Jade seafood dumplings (the jadeness comes from spinach-flavoured dough) are plump with prawn, snow peas and king oyster mushrooms - the latter providing an earthy base for the sweetness of its associates. The wine list isn't at Mr Wong's encyclopaedic level, but there's still plenty of crisp Old World whites to accompany a steamed ocean perch ($28) or pepper-packing kung pao chicken ($25).


6. Ho's Dim Sim Kitchen

429B Pitt Street, city

Barbecue duck dumplings, six for $5 (frozen)

The old Ho's Kitchen could have been shipped over from a Hong Kong back alley, but after a 2012 revamp it bears more in common with a froghurt franchise than a dimly lit dim-simmery. No matter, because the dumpling quality remains untouched.

Asian food bloggers and pant-suited Mosmanites still file in here each Friday afternoon to gather frozen supplies for weekend yum cha parties. The finest of these is the barbecue duck number, which should come as no surprise to anyone who's ever consumed both barbecue duck and dumpling; the combination of both is natural progression. The fatty pieces of duck are nicely mixed with titbits of bamboo shoot, carrot, mushroom and flavour enhancer 621 (the misunderstood villain of Chinese cuisine).

If DIYD aren't your chomp, then plenty of $1 treats await in the bain marie. Just try and stop at one pork pancake …


7. Billy Kwong

Shop 3/355 Crown Street, Surry Hills

Steamed vegetable dumplings with Warrigal greens and fresh black fungus, four for $19.50

If you're yet to experience Kylie Kwong's menu of native grub(s) and Chinese classics, then edify yourself immediately. Kwong has been folding Spencer Gulf prawns into wonton wrappers for the past 13 years, and these days you can order them steamed with a brown-rice vinegar dressing or crisp with a cricket garnish (as in an actual insect cricket, not a Rod Marsh miniature from the board game Test Match).

The best thing about the food is how clean it all tastes, thanks to the focus on free-range and organic produce. Steamed vegetarian dumplings of translucent dough and Warrigal greens showcase wild Australian weeds at their best (Warrigal greens are much the same as English spinach but with a deeper, saltier taste).

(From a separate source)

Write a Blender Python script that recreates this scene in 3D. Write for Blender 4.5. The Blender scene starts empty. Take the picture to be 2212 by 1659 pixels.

If you can't make it up to Crown Street to knock elbows among the floral arrangements at Billy Kwong proper, The Hardest Working Woman in Food Business can also be found at Eveleigh Market every Saturday, dishing up pork dumplings with organic tamari and ginger.


8. Emperor's Garden

96-100 Hay Street, Haymarket

Deep-fried prawn dumplings, five for $8

And here's a different definition of Australian-Chinese. Gossamer-thin dumplings of thrice-cooked alpaca, eye of newt and dragon egg are all well and good, but sometimes you just want something deep-fried to dip in sweet and sour sauce. Something more provincial to Gulgong than Guangdong. Something from the Copperart school of Chinese cookery. Or maybe that's just me.

Anyway, these fun gors full of chubby prawn are just that. Yum cha trollies bounce around the room like drunk electrons, and while the cheong fun, duck feet or veal ribs you might find stacked on them are all very acceptable, among the RSL stylings of the room these deep-fried decapods feel right at home.

Also note the customised Everlasting Gobstopper Machine that creates custard-filled emperor buns out front. At four for a dollar, they're a perfect snack for the way home.